The recovery of the little girl, always feared drowned or abducted, was conducted in near silence. To negotiate her release from the thick, green weeds that reach up from the lake's floor into its opaque, warm waters took more than an hour.

Only journalists and a few locals watched from a distance as divers brought Bunmi, on her first overseas trip, back on to the sand where she had so recently played with some of the 40 school friends on holiday from Hillmead Primary School, Brixton. She returned wrapped in a body bag.

Lt-Col Boisseson said later that he did not believe that Bunmi's body had been in the roped-off swimming area on Wednesday when it was full of swimmers. He thought it had floated ashore after the lake was churned up by a reed cutter used by divers.

Asked why he had not closed the lake during the search, and had allowed children to swim in the area in which Bunmi went missing, Lt-Col Boisseson said he had not considered closure necessary. He said he had been aware that her body might float to the surface, and have a traumatic effect, particularly on children.

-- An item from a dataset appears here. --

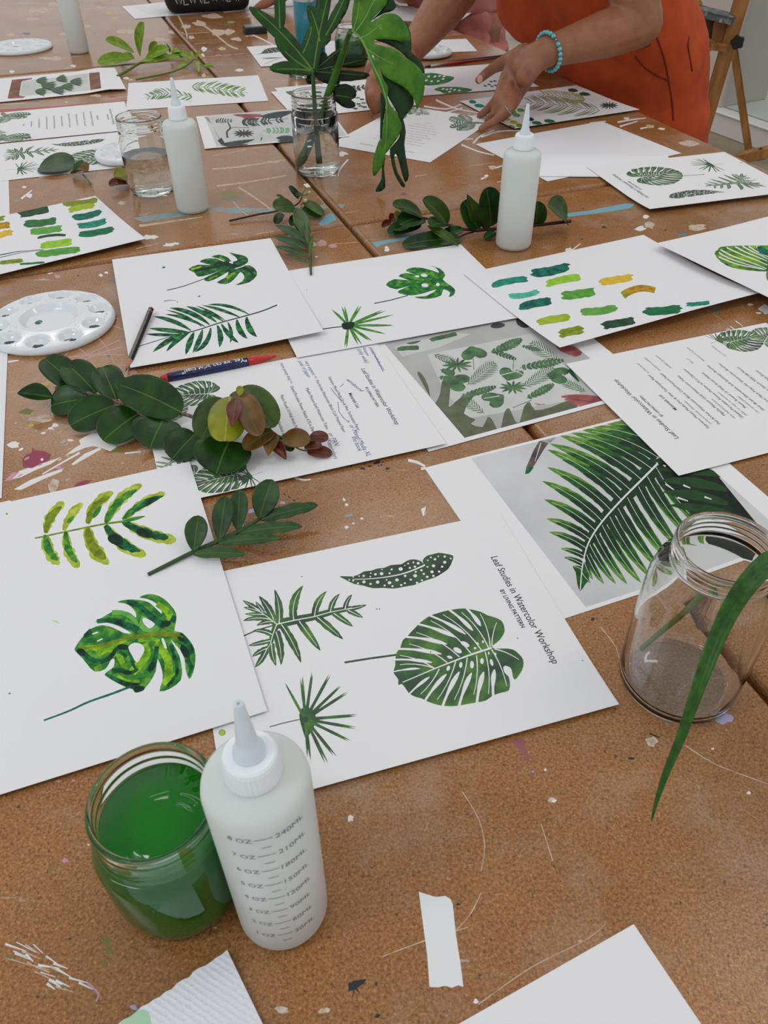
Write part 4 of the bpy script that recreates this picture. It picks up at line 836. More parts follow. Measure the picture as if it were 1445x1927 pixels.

Bunmi's school friends returned to Britain in the early hours of yesterday morning. Bunmi disappeared on the first full day of their holiday. They spent the rest of the week being questioned by police. At 5.30am, the children walked in sombre silence from their bus into their school, followed by six teachers.

Robert Blower, a spokesman for Lambeth council, said staff were "devastated". The children had "shed a few tears" and asked for news about Bunmi.

Mr Blower revealed the school had not checked which children could swim before leaving England. "This was a trip to give the children a flavour of French life," he said. "There was not supposed to be any risk."

Bunmi's body was found half an hour before Hillmead's classes started. One teacher collapsed when she heard the bad news. Mothers gathered at the school started to weep. Paulette Davis, whose daughter was on the trip, said: "Oh God, it is terrible news. All our prayers were in vain."

Parents were demanding to know how the tragedy happened. Questions were also raised over why it took so long to find the body and why people were allowed to swim in the lake while the search continued.

Last night Lambeth council officials were considering asking for an independent inquiry into teacher supervision levels.